Mcgovern’S Singing Commands Attention

Ann Le Bar Correspondent

Symphony Superpops with Maureen McGovern Saturday, April 8, Opera House

There was one pure musical moment, toward the end of Saturday night’s Spokane Symphony Superpops program.

Maureen McGovern, powerfully amplified, already had belted out half a dozen tunes from American movies and musicals. Suddenly, unannounced, her “backup band,” composed of the Spokane Symphony with lots of supplementary brass, drum set, and piano, stopped playing. We heard a soft thump and then McGovern’s voice rose all alone from the stage.

She was singing “Somewhere, Over the Rainbow,” a capella and unmiked. From my seat at the back of the enormous hall, I felt the audience fall absolutely silent, its attention riveted on McGovern’s incredible voice.

Her fans think of McGovern as a ballad singer and a Gershwin interpreter. But for most of us, McGovern’s name is identified with recent American pop music. Her career was launched on the huge success of “The Morning After,” the theme song from the movie, “The Poseidon Adventure.” The song won awards and sold millions. No other singer has successfully covered it.

That makes McGovern’s accomplishment singular. She has seared unmemorable songs from forgotten shows into our collective musical consciousness.

She does it with her singular voice.

Think about “Somewhere Over the Rainbow” from “The Wizard of Oz.” Its melody leaps across octaves, slides up and down tiny intervals, and warbles in a simultaneously naive and seductive way. McGovern, appropriately, made this deceptively difficult tune seem child’s play.

Not only is her voice powerful from the bottom of the alto to the top of the soprano range, it’s also nimble and colorful. It can go as raspy as a torch singer’s or as smooth as Perry Como’s or as spicy as that of her mentor, Mel Torme.

She’s had some dubious associations, singing in movies like “The Towering Inferno” and “Airplane.” Still, her basic musical good sense is impeccable.

One of the best moments in Saturday’s concert was what she called a “McGoverned medlette of McGrand proportions,” on songs by the lyricist duo of Alan and Marilyn Bergman.

It was medley at its best, since McGovern gave each song its substantial due. Her nimble voice changed colors from one excerpt to the next.

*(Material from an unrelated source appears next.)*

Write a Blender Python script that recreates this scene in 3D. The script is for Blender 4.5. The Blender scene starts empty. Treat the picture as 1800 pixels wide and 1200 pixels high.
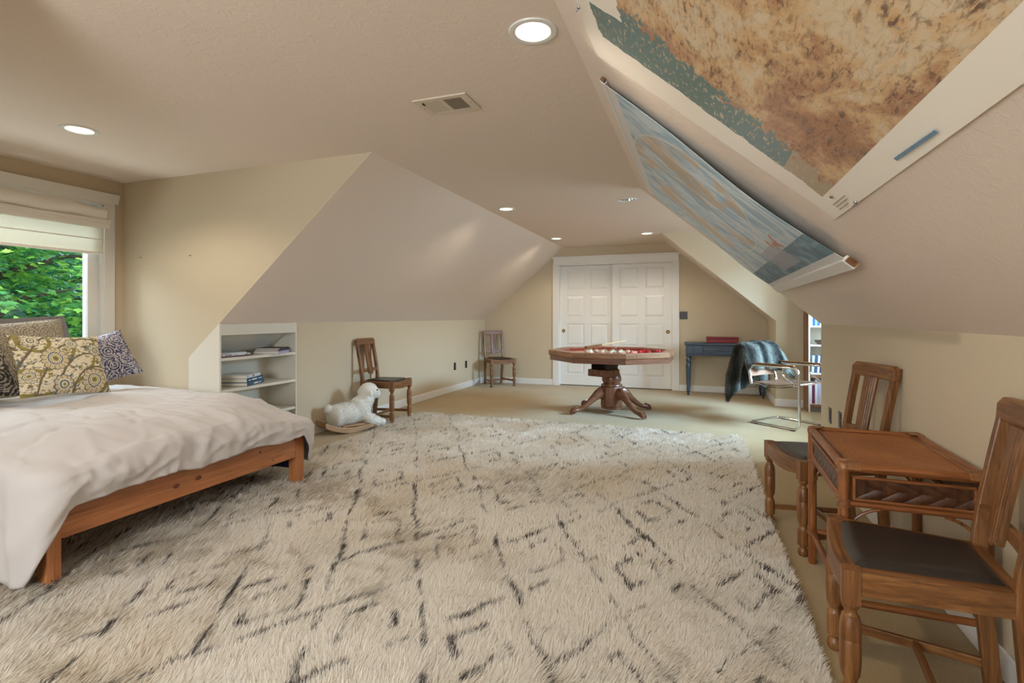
import bpy, bmesh, math, random
import numpy as np
from mathutils import Vector, Matrix, noise
from math import sin, cos, pi, radians, sqrt, atan2

random.seed(7)
rng = np.random.default_rng(7)
SC = bpy.context.scene
COL = SC.collection

# ------------------------------------------------------------------ room dimensions (metres)
FAR = 8.518; KLX = -3.578; KRX = 0.918; CLX = -2.155; CRX = -0.497
H = 2.3045; K = 1.0985
DN, DF, WLX = 1.07, 3.094, -4.683          # left dormer: near cheek, far cheek, window wall
RN, RF, WRX = 4.808, 7.482, 2.03           # right dormer
NEAR = -1.6
SLOPE = (H - K) / (CLX - KLX)

# ------------------------------------------------------------------ object helpers
def link(o, parent=None):
    COL.objects.link(o)
    if parent is not None:
        o.parent = parent
    return o

def thing(name, label, cat, loc=(0, 0, 0), rz=0.0, group=None):
    o = bpy.data.objects.new(name, None)
    o.empty_display_size = 0.05
    o.location = loc
    o.rotation_euler = (0, 0, rz)
    return tag(link(o), label, cat, group)

def tag(o, label, cat, group=None):
    o['label'] = label
    o['category'] = cat
    if group:
        o['group'] = group
    return o

def struct(o):
    o['kind'] = 'structure'
    return o

def copy_tree(o, parent=None):
    c = o.copy()
    COL.objects.link(c)
    c.parent = parent
    for ch in o.children:
        copy_tree(ch, c)
    return c

class MB:
    """Collects shapes that together make one mesh."""
    def __init__(self):
        self.v = []; self.f = []; self.uv = {}
    def add(self, vs, fs):
        b = len(self.v)
        self.v.extend([tuple(p) for p in vs])
        self.f.extend([tuple(b + i for i in f) for f in fs])
        return self
    def box(self, x0, x1, y0, y1, z0, z1, M=None):
        vs = [(x0, y0, z0), (x1, y0, z0), (x1, y1, z0), (x0, y1, z0), (x0, y0, z1), (x1, y0, z1), (x1, y1, z1), (x0, y1, z1)]
        if M is not None:
            vs = [M @ Vector(p) for p in vs]
        return self.add(vs, [(3, 2, 1, 0), (4, 5, 6, 7), (0, 1, 5, 4), (1, 2, 6, 5), (2, 3, 7, 6), (3, 0, 4, 7)])
    def prism(self, poly, a, b, axis='z', M=None):
        n = len(poly)
        def P(p, t):
            q = {'z': (p[0], p[1], t), 'y': (p[0], t, p[1]), 'x': (t, p[0], p[1])}[axis]
            return M @ Vector(q) if M is not None else q
        vs = [P(p, a) for p in poly] + [P(p, b) for p in poly]
        fs = [tuple(range(n))[::-1], tuple(range(n, 2 * n))] + [(i, (i + 1) % n, n + (i + 1) % n, n + i) for i in range(n)]
        return self.add(vs, fs)
    def lathe(self, prof, n=20, c=(0, 0), M=None, cap=True, squash=None):
        vs = []
        for r, z in prof:
            for i in range(n):
                a = 2 * pi * i / n
                p = (c[0] + r * cos(a), c[1] + r * sin(a), z)
                vs.append(M @ Vector(p) if M is not None else p)
        fs = []
        for j in range(len(prof) - 1):
            for i in range(n):
                i2 = (i + 1) % n
                fs.append((j * n + i, j * n + i2, (j + 1) * n + i2, (j + 1) * n + i))
        if cap:
            fs.append(tuple(range(n))[::-1]); m = (len(prof) - 1) * n
            fs.append(tuple(range(m, m + n)))
        return self.add(vs, fs)
    def tube(self, pts, r, n=10, cap=True, closed=False, flat=None):
        pts = [Vector(p) for p in pts]
        m = len(pts)
        rs = r if isinstance(r, (list, tuple)) else [r] * m
        ref = None; vs = []
        for i, p in enumerate(pts):
            a = pts[(i - 1) % m] if (closed or i > 0) else p
            b = pts[(i + 1) % m] if (closed or i < m - 1) else p
            t = (b - a).normalized()
            if ref is None:
                ref = Vector((0, 0, 1)) if abs(t.z) < 0.9 else Vector((1, 0, 0))
            u = (ref - t * ref.dot(t))
            if u.length < 1e-6:
                u = t.orthogonal()
            u.normalize(); w = t.cross(u); ref = u
            for k in range(n):
                an = 2 * pi * k / n
                s = flat if flat else 1.0
                vs.append(p + u * (rs[i] * cos(an) * s) + w * (rs[i] * sin(an)))
        fs = []
        for i in range(m if closed else m - 1):
            j = (i + 1) % m
            for k in range(n):
                k2 = (k + 1) % n
                fs.append((i * n + k, i * n + k2, j * n + k2, j * n + k))
        if cap and not closed:
            fs.append(tuple(range(n))[::-1]); fs.append(tuple(range((m - 1) * n, m * n)))
        return self.add(vs, fs)
    def grid(self, nu, nv, fn, closed_u=False):
        vs = [fn(i / (nu if closed_u else nu - 1), j / (nv - 1)) for j in range(nv) for i in range(nu)]
        fs = []
        for j in range(nv - 1):
            for i in range(nu if closed_u else nu - 1):
                i2 = (i + 1) % nu
                fs.append((j * nu + i, j * nu + i2, (j + 1) * nu + i2, (j + 1) * nu + i))
        return self.add(vs, fs)
    def build(self, name, mat, parent=None, smooth=False, bevel=0.0, seg=2, M=None, uv=None, sub=0, solid=0.0, loc=None):
        me = bpy.data.meshes.new(name)
        vs = self.v if M is None else [tuple(M @ Vector(p)) for p in self.v]
        me.from_pydata(vs, [], self.f)
        me.validate()
        bm = bmesh.new(); bm.from_mesh(me)
        bmesh.ops.recalc_face_normals(bm, faces=bm.faces)
        bm.to_mesh(me); bm.free()
        if smooth:
            me.polygons.foreach_set('use_smooth', [True] * len(me.polygons))
        if uv is not None:
            L = me.uv_layers.new(name='UVMap')
            for lp in me.loops:
                L.data[lp.index].uv = uv[lp.vertex_index]
        o = bpy.data.objects.new(name, me)
        if mat is not None:
            me.materials.append(mat)
        link(o, parent)
        if loc:
            o.location = loc
        if solid:
            m = o.modifiers.new('t', 'SOLIDIFY'); m.thickness = solid; m.offset = -1
        if solid and smooth:
            m = o.modifiers.new('e', 'EDGE_SPLIT'); m.split_angle = radians(50)
        if bevel:
            m = o.modifiers.new('b', 'BEVEL'); m.width = bevel; m.segments = seg; m.limit_method = 'ANGLE'; m.angle_limit = radians(35)
        if sub:
            m = o.modifiers.new('s', 'SUBSURF'); m.levels = sub; m.render_levels = sub
        if smooth and bevel == 0 and not sub:
            try:
                me.set_sharp_from_angle(angle=radians(40))
            except Exception:
                pass
        return o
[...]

At its worst, medley is the secret weapon of terror with which the inventors of Muzak have bludgeoned innocent shoppers and elevator riders in McGovern’s lifetime. Unfortunately, that sort of medley also made an appearance Saturday night.

For the first half of the concert, before McGovern took the stage, conductor Fabio Mechetti chose three medleys of music by three vastly different American melodists: Victor Herbert, Irving Berlin and Stan Kenton. In the hands of the Muzakers, going incognito under the title “Arr.,” these three greats came out indistinguishable from one another - the aural equivalent of pressed meat.